Reproduce each line of the listing exactly.

**Source data:**
□ □ □ □ □ □ □

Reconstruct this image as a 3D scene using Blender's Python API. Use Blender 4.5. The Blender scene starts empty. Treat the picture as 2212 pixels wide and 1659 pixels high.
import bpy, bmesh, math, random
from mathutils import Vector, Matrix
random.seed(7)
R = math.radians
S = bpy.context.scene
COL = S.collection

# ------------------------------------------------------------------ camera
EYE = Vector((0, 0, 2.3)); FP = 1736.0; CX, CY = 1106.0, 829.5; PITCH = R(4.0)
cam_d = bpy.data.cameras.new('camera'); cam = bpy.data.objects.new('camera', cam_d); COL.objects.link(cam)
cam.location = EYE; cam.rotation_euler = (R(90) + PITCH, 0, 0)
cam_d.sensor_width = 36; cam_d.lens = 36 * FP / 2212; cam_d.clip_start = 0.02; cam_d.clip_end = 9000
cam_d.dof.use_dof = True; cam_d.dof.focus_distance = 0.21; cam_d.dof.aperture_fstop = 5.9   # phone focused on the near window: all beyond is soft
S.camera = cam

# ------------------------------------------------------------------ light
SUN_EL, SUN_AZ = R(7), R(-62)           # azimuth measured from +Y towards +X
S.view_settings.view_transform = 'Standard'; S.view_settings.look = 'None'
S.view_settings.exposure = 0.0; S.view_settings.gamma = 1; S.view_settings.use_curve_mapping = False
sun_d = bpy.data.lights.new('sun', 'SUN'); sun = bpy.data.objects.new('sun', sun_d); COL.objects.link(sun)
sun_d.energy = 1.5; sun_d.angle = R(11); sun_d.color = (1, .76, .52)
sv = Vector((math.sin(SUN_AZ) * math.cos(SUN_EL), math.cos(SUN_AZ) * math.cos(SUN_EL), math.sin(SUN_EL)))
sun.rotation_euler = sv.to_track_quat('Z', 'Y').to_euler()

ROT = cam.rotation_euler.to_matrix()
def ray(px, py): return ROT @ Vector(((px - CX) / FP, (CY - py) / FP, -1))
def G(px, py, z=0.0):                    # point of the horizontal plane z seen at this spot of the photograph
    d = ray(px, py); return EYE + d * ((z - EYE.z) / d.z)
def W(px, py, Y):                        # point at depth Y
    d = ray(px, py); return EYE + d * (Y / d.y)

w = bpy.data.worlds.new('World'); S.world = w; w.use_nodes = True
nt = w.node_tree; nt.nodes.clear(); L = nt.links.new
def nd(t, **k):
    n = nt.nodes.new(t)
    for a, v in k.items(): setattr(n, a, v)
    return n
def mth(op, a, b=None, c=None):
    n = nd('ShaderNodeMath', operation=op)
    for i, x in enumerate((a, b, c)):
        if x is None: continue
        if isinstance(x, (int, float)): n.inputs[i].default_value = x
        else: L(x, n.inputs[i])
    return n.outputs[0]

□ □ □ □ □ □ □

**Answer to this problem:**
Reconstruct this image as a 3D scene using Blender's Python API. Use Blender 4.5. The Blender scene starts empty. Treat the picture as 2212 pixels wide and 1659 pixels high.
import bpy, bmesh, math, random
from mathutils import Vector, Matrix
random.seed(7)
R = math.radians
S = bpy.context.scene
COL = S.collection

# ------------------------------------------------------------------ camera
EYE = Vector((0, 0, 2.3)); FP = 1736.0; CX, CY = 1106.0, 829.5; PITCH = R(4.0)
cam_d = bpy.data.cameras.new('camera'); cam = bpy.data.objects.new('camera', cam_d); COL.objects.link(cam)
cam.location = EYE; cam.rotation_euler = (R(90) + PITCH, 0, 0)
cam_d.sensor_width = 36; cam_d.lens = 36 * FP / 2212; cam_d.clip_start = 0.02; cam_d.clip_end = 9000
cam_d.dof.use_dof = True; cam_d.dof.focus_distance = 0.21; cam_d.dof.aperture_fstop = 5.9   # phone focused on the near window: all beyond is soft
S.camera = cam

# ------------------------------------------------------------------ light
SUN_EL, SUN_AZ = R(7), R(-62)           # azimuth measured from +Y towards +X
S.view_settings.view_transform = 'Standard'; S.view_settings.look = 'None'
S.view_settings.exposure = 0.0; S.view_settings.gamma = 1; S.view_settings.use_curve_mapping = False
sun_d = bpy.data.lights.new('sun', 'SUN'); sun = bpy.data.objects.new('sun', sun_d); COL.objects.link(sun)
sun_d.energy = 1.5; sun_d.angle = R(11); sun_d.color = (1, .76, .52)
sv = Vector((math.sin(SUN_AZ) * math.cos(SUN_EL), math.cos(SUN_AZ) * math.cos(SUN_EL), math.sin(SUN_EL)))
sun.rotation_euler = sv.to_track_quat('Z', 'Y').to_euler()

ROT = cam.rotation_euler.to_matrix()
def ray(px, py): return ROT @ Vector(((px - CX) / FP, (CY - py) / FP, -1))
def G(px, py, z=0.0):                    # point of the horizontal plane z seen at this spot of the photograph
    d = ray(px, py); return EYE + d * ((z - EYE.z) / d.z)
def W(px, py, Y):                        # point at depth Y
    d = ray(px, py); return EYE + d * (Y / d.y)

w = bpy.data.worlds.new('World'); S.world = w; w.use_nodes = True
nt = w.node_tree; nt.nodes.clear(); L = nt.links.new
def nd(t, **k):
    n = nt.nodes.new(t)
    for a, v in k.items(): setattr(n, a, v)
    return n
def mth(op, a, b=None, c=None):
    n = nd('ShaderNodeMath', operation=op)
    for i, x in enumerate((a, b, c)):
        if x is None: continue
        if isinstance(x, (int, float)): n.inputs[i].default_value = x
        else: L(x, n.inputs[i])
    return n.outputs[0]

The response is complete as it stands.